## Stated problem
Restate every line of the material, word for word.

## Raw data

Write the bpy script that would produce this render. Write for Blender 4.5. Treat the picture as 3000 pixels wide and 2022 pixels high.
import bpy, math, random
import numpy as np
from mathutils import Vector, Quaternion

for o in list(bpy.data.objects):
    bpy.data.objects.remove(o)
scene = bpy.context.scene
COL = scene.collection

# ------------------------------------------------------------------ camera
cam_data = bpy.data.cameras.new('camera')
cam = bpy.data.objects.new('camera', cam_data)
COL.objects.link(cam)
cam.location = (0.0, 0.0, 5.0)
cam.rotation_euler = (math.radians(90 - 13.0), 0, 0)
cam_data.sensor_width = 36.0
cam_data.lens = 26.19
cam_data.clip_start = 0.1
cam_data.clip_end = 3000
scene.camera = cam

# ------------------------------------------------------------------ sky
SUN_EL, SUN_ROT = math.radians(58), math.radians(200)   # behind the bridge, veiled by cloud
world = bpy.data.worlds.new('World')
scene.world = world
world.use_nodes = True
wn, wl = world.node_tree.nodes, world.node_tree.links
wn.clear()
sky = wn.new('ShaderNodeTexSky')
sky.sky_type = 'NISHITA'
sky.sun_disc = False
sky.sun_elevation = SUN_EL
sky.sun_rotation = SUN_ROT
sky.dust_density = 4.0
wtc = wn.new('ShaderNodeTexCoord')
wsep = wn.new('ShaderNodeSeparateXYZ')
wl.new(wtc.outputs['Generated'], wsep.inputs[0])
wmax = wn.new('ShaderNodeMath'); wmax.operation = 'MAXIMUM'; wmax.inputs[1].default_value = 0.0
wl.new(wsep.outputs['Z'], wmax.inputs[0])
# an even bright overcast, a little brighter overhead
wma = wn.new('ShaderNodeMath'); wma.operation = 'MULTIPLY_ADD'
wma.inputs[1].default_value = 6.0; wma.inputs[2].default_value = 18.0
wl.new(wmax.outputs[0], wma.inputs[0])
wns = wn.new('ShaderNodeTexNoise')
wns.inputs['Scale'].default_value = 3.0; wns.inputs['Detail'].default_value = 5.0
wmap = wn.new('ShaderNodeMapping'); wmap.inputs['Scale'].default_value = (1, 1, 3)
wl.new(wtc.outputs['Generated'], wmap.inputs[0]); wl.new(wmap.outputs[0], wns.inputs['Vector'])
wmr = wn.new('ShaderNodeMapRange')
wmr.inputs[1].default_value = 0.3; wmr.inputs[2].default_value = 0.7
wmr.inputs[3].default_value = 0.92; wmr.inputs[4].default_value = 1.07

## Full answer
Write the bpy script that would produce this render. Write for Blender 4.5. Treat the picture as 3000 pixels wide and 2022 pixels high.
import bpy, math, random
import numpy as np
from mathutils import Vector, Quaternion

for o in list(bpy.data.objects):
    bpy.data.objects.remove(o)
scene = bpy.context.scene
COL = scene.collection

# ------------------------------------------------------------------ camera
cam_data = bpy.data.cameras.new('camera')
cam = bpy.data.objects.new('camera', cam_data)
COL.objects.link(cam)
cam.location = (0.0, 0.0, 5.0)
cam.rotation_euler = (math.radians(90 - 13.0), 0, 0)
cam_data.sensor_width = 36.0
cam_data.lens = 26.19
cam_data.clip_start = 0.1
cam_data.clip_end = 3000
scene.camera = cam

# ------------------------------------------------------------------ sky
SUN_EL, SUN_ROT = math.radians(58), math.radians(200)   # behind the bridge, veiled by cloud
world = bpy.data.worlds.new('World')
scene.world = world
world.use_nodes = True
wn, wl = world.node_tree.nodes, world.node_tree.links
wn.clear()
sky = wn.new('ShaderNodeTexSky')
sky.sky_type = 'NISHITA'
sky.sun_disc = False
sky.sun_elevation = SUN_EL
sky.sun_rotation = SUN_ROT
sky.dust_density = 4.0
wtc = wn.new('ShaderNodeTexCoord')
wsep = wn.new('ShaderNodeSeparateXYZ')
wl.new(wtc.outputs['Generated'], wsep.inputs[0])
wmax = wn.new('ShaderNodeMath'); wmax.operation = 'MAXIMUM'; wmax.inputs[1].default_value = 0.0
wl.new(wsep.outputs['Z'], wmax.inputs[0])
# an even bright overcast, a little brighter overhead
wma = wn.new('ShaderNodeMath'); wma.operation = 'MULTIPLY_ADD'
wma.inputs[1].default_value = 6.0; wma.inputs[2].default_value = 18.0
wl.new(wmax.outputs[0], wma.inputs[0])
wns = wn.new('ShaderNodeTexNoise')
wns.inputs['Scale'].default_value = 3.0; wns.inputs['Detail'].default_value = 5.0
wmap = wn.new('ShaderNodeMapping'); wmap.inputs['Scale'].default_value = (1, 1, 3)
wl.new(wtc.outputs['Generated'], wmap.inputs[0]); wl.new(wmap.outputs[0], wns.inputs['Vector'])
wmr = wn.new('ShaderNodeMapRange')
wmr.inputs[1].default_value = 0.3; wmr.inputs[2].default_value = 0.7
wmr.inputs[3].default_value = 0.92; wmr.inputs[4].default_value = 1.07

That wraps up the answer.